**To do**
Starting at the top of the records, output every line through the one that contains "def Z(px, py, Y): return at(px, py, Y).z", keeping each exactly as it appears.

**Raw data**
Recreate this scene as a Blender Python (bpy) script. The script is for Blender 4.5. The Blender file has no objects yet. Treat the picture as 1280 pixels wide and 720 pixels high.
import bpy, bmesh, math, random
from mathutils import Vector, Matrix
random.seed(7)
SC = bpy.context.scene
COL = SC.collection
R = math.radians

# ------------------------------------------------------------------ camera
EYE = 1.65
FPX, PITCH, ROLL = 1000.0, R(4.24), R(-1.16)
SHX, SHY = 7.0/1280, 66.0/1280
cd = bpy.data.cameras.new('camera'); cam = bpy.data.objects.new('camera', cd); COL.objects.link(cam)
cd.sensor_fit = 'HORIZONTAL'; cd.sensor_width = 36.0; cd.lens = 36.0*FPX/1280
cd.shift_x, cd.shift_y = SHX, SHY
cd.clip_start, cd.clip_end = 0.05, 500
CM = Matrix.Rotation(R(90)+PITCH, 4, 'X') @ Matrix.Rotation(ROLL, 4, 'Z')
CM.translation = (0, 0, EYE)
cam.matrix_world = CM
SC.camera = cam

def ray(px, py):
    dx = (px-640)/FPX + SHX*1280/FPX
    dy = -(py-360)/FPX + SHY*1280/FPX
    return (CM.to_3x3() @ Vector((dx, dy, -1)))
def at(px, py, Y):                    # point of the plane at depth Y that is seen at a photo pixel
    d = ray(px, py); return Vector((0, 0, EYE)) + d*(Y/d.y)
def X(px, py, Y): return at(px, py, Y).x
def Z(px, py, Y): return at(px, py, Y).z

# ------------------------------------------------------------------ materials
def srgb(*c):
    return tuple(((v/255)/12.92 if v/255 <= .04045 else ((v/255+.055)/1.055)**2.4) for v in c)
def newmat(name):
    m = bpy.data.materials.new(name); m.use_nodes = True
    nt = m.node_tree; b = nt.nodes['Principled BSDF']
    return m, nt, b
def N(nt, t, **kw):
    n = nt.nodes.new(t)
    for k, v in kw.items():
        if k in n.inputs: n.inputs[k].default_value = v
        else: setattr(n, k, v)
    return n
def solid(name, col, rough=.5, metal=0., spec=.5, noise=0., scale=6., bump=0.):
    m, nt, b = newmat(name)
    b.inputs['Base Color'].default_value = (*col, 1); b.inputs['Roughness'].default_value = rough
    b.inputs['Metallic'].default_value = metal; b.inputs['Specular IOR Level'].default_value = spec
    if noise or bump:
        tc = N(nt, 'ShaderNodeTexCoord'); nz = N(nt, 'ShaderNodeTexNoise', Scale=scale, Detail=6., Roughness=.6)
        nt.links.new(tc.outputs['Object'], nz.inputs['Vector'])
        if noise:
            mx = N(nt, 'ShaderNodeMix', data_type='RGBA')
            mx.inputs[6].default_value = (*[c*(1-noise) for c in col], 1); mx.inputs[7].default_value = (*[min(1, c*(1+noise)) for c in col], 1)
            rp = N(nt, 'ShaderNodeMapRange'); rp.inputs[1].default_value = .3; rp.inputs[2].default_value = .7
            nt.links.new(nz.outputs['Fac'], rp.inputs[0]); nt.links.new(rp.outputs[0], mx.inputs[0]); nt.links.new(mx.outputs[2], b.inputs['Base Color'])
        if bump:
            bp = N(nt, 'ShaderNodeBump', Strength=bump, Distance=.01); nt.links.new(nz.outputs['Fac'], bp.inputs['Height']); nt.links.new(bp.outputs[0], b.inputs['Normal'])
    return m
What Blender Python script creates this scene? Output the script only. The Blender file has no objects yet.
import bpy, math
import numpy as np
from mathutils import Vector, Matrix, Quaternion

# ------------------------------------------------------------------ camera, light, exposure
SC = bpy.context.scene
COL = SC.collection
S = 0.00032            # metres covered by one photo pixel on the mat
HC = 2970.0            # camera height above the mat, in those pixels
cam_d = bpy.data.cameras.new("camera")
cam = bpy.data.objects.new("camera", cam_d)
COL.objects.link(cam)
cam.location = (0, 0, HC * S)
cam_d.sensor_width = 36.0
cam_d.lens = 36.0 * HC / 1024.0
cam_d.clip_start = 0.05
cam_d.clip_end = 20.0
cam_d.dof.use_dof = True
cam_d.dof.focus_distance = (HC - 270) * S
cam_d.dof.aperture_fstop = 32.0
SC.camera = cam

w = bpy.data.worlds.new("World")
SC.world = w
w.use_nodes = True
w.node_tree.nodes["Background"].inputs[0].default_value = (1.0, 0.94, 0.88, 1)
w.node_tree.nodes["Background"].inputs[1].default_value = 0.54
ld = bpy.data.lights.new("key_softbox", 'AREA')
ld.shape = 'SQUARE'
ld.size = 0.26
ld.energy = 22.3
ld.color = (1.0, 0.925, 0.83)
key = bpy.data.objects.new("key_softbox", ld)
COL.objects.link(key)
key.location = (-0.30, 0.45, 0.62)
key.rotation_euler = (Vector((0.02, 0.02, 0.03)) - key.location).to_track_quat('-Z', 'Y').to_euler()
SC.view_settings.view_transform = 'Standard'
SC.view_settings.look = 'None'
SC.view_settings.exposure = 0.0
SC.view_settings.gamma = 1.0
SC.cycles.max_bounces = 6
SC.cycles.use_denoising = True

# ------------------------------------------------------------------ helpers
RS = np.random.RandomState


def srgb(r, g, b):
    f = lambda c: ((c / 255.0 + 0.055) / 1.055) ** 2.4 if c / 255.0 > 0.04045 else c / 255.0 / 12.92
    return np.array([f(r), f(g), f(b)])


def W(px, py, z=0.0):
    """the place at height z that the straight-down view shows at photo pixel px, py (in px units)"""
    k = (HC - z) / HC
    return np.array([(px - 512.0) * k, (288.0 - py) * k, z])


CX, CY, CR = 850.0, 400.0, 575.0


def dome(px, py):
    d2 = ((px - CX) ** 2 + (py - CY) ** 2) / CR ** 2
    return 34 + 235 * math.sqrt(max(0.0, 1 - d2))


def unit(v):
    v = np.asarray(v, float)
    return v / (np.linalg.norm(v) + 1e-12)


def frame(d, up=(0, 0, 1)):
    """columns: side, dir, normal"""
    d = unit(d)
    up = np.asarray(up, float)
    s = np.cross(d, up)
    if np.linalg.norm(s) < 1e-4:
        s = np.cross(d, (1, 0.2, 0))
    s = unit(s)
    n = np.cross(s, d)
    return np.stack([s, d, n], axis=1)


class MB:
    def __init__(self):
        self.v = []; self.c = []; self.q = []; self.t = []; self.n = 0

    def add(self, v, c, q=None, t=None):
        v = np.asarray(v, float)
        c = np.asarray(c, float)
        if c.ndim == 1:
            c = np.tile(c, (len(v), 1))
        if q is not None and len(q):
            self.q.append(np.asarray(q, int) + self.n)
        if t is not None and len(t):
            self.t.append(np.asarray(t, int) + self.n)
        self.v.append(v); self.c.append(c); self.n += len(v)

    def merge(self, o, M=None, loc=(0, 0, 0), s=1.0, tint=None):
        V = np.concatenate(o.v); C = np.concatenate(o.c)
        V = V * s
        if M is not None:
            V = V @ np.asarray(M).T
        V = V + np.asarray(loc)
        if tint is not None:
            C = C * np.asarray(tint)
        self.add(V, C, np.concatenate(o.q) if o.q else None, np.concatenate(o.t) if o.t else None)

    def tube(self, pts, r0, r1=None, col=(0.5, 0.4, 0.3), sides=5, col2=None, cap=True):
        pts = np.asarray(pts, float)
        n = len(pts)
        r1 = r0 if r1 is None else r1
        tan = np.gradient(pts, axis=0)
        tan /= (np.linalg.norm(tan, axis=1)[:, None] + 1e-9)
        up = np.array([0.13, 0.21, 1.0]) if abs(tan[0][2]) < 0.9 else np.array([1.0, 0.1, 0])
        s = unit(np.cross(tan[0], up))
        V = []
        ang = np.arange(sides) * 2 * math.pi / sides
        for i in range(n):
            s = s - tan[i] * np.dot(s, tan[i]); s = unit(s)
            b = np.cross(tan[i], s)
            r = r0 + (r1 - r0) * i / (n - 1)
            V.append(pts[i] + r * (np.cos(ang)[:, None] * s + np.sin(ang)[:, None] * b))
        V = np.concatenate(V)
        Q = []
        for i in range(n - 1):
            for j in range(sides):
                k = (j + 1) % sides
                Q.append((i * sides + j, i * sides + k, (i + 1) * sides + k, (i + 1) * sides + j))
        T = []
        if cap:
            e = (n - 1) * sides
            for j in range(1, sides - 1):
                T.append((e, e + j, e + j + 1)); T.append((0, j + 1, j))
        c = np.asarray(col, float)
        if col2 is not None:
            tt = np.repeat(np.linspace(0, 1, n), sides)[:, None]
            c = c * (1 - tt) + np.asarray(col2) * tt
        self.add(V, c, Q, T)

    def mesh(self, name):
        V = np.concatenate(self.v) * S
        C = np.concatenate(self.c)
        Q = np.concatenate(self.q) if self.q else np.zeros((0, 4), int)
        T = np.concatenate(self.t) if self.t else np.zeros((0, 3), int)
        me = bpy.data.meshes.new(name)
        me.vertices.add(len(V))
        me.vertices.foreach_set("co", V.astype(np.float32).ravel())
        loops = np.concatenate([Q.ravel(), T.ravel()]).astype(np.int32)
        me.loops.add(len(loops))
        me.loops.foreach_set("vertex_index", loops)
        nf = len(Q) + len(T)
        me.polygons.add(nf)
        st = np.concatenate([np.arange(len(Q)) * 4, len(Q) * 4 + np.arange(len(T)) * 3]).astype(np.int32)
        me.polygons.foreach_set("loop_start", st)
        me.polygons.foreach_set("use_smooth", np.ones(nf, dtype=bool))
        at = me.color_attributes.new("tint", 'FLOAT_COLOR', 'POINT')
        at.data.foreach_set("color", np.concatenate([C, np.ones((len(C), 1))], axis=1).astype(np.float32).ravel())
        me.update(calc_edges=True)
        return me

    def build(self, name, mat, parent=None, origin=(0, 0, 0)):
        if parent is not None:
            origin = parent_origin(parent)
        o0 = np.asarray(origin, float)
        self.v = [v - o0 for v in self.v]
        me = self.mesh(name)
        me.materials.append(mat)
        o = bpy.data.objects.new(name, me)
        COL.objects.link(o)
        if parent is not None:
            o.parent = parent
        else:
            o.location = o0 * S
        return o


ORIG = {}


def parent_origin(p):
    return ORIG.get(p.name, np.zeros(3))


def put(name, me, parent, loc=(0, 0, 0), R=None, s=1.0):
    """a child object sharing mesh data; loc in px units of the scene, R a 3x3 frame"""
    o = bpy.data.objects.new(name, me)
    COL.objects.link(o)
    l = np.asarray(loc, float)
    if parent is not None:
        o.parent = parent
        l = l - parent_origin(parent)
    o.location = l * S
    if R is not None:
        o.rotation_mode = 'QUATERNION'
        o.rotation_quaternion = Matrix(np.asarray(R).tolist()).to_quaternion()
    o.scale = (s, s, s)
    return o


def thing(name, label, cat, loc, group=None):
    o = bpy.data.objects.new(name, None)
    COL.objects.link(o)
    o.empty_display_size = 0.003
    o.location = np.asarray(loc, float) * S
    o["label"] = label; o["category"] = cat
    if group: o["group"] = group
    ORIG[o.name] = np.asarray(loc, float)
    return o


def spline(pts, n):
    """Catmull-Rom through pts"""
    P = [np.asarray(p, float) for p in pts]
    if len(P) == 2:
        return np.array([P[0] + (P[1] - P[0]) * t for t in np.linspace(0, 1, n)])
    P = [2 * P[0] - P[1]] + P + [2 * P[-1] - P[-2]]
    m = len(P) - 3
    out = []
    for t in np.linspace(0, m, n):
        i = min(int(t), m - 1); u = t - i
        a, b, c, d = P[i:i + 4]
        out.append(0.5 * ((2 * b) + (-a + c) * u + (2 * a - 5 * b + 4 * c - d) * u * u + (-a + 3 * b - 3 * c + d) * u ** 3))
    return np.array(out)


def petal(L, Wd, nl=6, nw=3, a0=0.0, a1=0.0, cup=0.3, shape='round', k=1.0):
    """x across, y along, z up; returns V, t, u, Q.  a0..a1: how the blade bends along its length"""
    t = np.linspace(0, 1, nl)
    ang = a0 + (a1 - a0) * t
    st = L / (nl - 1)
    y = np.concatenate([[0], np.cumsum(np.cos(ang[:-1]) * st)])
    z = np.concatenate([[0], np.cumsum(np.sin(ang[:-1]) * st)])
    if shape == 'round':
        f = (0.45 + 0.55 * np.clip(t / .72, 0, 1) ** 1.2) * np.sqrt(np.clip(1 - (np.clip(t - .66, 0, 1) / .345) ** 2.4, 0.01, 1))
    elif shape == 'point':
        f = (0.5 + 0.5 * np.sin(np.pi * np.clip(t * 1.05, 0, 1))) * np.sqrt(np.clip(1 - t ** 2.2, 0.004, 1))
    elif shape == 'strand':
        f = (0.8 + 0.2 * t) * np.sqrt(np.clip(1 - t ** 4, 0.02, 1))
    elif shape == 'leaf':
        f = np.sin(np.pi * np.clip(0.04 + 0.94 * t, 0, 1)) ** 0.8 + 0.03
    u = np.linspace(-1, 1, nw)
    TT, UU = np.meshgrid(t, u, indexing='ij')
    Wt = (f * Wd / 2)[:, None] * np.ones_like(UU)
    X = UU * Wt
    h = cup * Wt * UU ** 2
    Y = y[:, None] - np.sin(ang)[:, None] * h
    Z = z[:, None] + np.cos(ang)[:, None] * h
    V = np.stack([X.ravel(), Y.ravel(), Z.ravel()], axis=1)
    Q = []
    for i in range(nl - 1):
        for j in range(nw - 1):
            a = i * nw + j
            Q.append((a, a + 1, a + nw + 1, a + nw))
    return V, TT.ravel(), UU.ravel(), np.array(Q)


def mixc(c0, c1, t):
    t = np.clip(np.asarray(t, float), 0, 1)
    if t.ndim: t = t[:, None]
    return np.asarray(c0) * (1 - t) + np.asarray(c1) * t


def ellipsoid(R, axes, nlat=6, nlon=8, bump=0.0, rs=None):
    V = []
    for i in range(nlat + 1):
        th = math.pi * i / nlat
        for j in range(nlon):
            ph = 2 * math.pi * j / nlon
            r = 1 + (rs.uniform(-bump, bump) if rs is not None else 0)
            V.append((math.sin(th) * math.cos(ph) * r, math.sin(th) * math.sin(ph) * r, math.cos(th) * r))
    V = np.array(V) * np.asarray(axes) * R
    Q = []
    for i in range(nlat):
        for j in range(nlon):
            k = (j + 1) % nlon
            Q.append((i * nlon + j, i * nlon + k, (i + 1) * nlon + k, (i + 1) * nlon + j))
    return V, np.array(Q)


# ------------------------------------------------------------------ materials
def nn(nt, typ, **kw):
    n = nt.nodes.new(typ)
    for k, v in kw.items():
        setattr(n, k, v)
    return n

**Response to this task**
Recreate this scene as a Blender Python (bpy) script. The script is for Blender 4.5. The Blender file has no objects yet. Treat the picture as 1280 pixels wide and 720 pixels high.
import bpy, bmesh, math, random
from mathutils import Vector, Matrix
random.seed(7)
SC = bpy.context.scene
COL = SC.collection
R = math.radians

# ------------------------------------------------------------------ camera
EYE = 1.65
FPX, PITCH, ROLL = 1000.0, R(4.24), R(-1.16)
SHX, SHY = 7.0/1280, 66.0/1280
cd = bpy.data.cameras.new('camera'); cam = bpy.data.objects.new('camera', cd); COL.objects.link(cam)
cd.sensor_fit = 'HORIZONTAL'; cd.sensor_width = 36.0; cd.lens = 36.0*FPX/1280
cd.shift_x, cd.shift_y = SHX, SHY
cd.clip_start, cd.clip_end = 0.05, 500
CM = Matrix.Rotation(R(90)+PITCH, 4, 'X') @ Matrix.Rotation(ROLL, 4, 'Z')
CM.translation = (0, 0, EYE)
cam.matrix_world = CM
SC.camera = cam

def ray(px, py):
    dx = (px-640)/FPX + SHX*1280/FPX
    dy = -(py-360)/FPX + SHY*1280/FPX
    return (CM.to_3x3() @ Vector((dx, dy, -1)))
def at(px, py, Y):                    # point of the plane at depth Y that is seen at a photo pixel
    d = ray(px, py); return Vector((0, 0, EYE)) + d*(Y/d.y)
def X(px, py, Y): return at(px, py, Y).x
def Z(px, py, Y): return at(px, py, Y).z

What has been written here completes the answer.